Israeli Prime Minister Benjamin Netanyahu had been preparing to greet President Barack Obama at the White House tomorrow with a proposal to resurrect Middle East peace talks, advisers said.
That was until Palestinian Authority President Mahmoud Abbas this month signed a reconciliation accord with Hamas -- classified as a terrorist group by Israel and the U.S. -- and dozens of Palestinians from Syria breached a border May 15, with similar efforts on three other fronts.
Netanyahu decided, his advisers said, that peace talks can wait.
“Three week ago, it was his intention to convey a message that would express his commitment to the resumption of negotiations aimed at establishing a Palestinian state,” said Zalman Shoval, a foreign policy adviser traveling with Netanyahu in the U.S. and a former Israeli ambassador to Washington. “All that was turned topsy-turvy.”
Palestinians paint the scenario differently, saying Netanyahu has never been serious about the peace process and keeps offering repackaged proposals they’ve already rejected.
Netanyahu and Obama meet Friday amid Palestinian efforts to seek United Nations recognition for an independent state in September. Obama has also been pressing for a resumption of peace talks, which were launched in Washington last year and broke down weeks after they began following Netanyahu’s refusal to extend a 10-month partial settlement construction freeze that Palestinian leaders demanded.
‘Ever Have One’
“Netanyahu did not have a peace plan before the reconciliation and not during or after the reconciliation,” Saeb Erakat, Abbas’s chief negotiator, said in a telephone interview. “I don’t think he will ever have one.”
Emboldened by popular protests forcing change across the Arab world, Palestinian leaders have been focusing on uniting the West Bank and Gaza Strip and have largely abandoned efforts to continue talks with Israel that they consider fruitless.
“Netanyahu needs to stop putting all these barriers in the way and come back to peace talks so we can build a Palestinian state,” said Ali al-Wazeer, 26, who works at a print shop in Gaza City. “Palestinians will never go back to the negotiating table while Israel keeps building settlements.”
The West Bank and Gaza Strip have been divided since 2006, when Hamas took control of Gaza with a violent purge of officials from Abbas’s Fatah movement. Since then, the Palestinian Authority has ruled only the West Bank.
Broad Support
Netanyahu’s caution parallels the fears of his voters who are concerned that pro-democracy protests throughout the Arab world will lead to regimes that are more hostile to Israel, while Palestinian unity will increase the influence of Hamas, which doesn’t recognize the state of Israel.
“The reconciliation has solidified Netanyahu’s position at home and plays to his strengths as a tough-talker,” Aaron David Miller, a former member of the U.S. team mediating Middle East peace talks. “He is no longer the bad guy. He is under no pressure to make any concessions in these circumstances.”

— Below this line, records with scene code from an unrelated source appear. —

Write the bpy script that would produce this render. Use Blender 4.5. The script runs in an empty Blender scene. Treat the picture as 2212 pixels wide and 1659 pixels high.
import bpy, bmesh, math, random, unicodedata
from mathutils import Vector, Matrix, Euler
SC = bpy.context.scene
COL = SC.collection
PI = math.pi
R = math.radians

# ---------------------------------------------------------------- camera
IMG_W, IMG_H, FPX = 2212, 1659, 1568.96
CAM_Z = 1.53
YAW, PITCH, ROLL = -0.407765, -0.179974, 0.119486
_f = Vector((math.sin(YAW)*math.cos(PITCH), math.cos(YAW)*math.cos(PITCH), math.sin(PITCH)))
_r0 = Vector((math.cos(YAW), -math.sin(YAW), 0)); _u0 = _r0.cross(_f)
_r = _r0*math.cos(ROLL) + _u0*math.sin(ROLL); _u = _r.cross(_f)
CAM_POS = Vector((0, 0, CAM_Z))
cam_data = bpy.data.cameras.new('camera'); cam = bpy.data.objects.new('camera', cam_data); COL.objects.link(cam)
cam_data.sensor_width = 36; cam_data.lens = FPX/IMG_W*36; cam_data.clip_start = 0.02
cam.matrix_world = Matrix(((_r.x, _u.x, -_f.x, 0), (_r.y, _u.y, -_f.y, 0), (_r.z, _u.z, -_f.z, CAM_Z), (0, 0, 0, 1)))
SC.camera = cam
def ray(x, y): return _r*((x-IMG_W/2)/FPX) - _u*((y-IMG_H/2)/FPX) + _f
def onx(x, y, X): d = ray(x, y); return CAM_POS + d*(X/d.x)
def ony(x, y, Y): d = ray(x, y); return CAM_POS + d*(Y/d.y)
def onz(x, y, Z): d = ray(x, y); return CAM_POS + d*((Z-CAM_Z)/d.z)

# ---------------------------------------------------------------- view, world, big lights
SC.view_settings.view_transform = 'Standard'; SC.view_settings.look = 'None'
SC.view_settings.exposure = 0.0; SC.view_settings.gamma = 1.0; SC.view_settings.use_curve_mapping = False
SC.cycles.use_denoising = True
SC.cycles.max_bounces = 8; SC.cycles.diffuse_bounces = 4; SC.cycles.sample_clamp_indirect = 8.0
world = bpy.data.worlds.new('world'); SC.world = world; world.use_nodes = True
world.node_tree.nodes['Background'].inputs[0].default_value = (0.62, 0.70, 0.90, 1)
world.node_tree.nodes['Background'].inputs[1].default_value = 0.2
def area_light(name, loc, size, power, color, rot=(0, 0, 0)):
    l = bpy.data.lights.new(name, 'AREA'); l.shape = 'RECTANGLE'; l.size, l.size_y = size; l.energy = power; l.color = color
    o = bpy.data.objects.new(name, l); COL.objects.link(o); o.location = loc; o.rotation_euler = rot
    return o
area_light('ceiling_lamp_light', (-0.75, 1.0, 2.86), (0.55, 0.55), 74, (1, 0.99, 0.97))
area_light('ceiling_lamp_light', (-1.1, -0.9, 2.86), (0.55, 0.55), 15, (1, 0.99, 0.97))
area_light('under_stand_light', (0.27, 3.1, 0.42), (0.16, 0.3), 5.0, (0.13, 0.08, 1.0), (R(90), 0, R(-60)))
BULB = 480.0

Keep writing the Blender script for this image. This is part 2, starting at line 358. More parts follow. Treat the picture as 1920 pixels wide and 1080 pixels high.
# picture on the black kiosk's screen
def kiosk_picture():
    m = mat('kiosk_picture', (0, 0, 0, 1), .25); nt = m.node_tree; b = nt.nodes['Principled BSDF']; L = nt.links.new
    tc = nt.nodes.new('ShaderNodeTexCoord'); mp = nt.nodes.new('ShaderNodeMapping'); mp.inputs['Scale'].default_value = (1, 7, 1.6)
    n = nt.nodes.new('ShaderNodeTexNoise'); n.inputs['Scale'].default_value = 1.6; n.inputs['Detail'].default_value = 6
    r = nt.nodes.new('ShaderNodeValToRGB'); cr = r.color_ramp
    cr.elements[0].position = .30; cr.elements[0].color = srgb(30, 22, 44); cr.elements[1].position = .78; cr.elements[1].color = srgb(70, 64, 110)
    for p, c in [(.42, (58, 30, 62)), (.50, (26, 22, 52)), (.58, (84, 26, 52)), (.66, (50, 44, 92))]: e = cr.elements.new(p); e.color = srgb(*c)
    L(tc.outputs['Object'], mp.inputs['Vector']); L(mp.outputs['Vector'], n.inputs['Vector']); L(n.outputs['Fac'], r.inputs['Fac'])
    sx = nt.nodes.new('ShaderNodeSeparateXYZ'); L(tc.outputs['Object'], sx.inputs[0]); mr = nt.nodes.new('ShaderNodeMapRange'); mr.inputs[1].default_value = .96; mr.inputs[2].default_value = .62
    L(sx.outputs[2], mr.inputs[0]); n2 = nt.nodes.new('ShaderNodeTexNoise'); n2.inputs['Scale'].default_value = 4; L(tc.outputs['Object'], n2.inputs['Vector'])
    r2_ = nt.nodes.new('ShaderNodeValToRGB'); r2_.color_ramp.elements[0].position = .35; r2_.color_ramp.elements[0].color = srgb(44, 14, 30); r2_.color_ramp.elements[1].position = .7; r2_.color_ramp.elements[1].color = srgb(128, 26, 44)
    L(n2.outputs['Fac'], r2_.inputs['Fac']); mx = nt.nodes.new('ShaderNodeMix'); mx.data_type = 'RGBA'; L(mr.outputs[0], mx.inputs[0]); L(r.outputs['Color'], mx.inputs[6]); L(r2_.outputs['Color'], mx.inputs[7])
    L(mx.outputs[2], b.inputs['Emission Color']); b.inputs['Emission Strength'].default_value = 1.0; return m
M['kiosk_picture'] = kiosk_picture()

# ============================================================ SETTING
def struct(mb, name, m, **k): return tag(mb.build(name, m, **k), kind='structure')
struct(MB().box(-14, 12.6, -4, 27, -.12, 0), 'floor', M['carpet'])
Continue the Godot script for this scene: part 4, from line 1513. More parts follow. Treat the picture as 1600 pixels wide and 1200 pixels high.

Netanyahu told the Knesset, Israel’s parliament, this week that he has not given up on peace talks with the Palestinians. He outlined a series of requirements, though, that Palestinian Authority President Mahmoud Abbas has rejected in the past as conditions for a peace agreement, including Palestinian recognition of Israel as a “Jewish state” and that no Palestinian refugees be resettled in Israel.
Israeli opposition leader Tzipi Livni, head of the Kadima Party, said Netanyahu is “going to the U.S. with no vision or action plan.”
New Initiative
Netanyahu was considering a new initiative that would have called for a phased peace process if Palestinians balked at a comprehensive agreement, a government official said in March, speaking on condition of anonymity.
Netanyahu’s Oval Office meeting comes a day after Obama is to give a speech outlining his approach to trying to improve U.S. relations with the Arab world. Both Netanyahu and the U.S. president will address the annual policy conference next week of the American Israel Public Affairs Committee, a pro-Israeli lobbying group. Netanyahu is scheduled to deliver a speech to a joint session of Congress May 24 before he returns to Israel.
Palestinians say they expect little from all the diplomatic activity.
“It’s clever of Obama to present all these speeches addressing the Muslims, Arabs and Palestinians, but he really can’t do anything practical on the ground,” Talal Oukal, a political scientist at Al-Azhar University in the Gaza Strip, said in a phone interview. “Nobody thinks he’ll be able to convince Netanyahu to change his policies and freeze settlement.”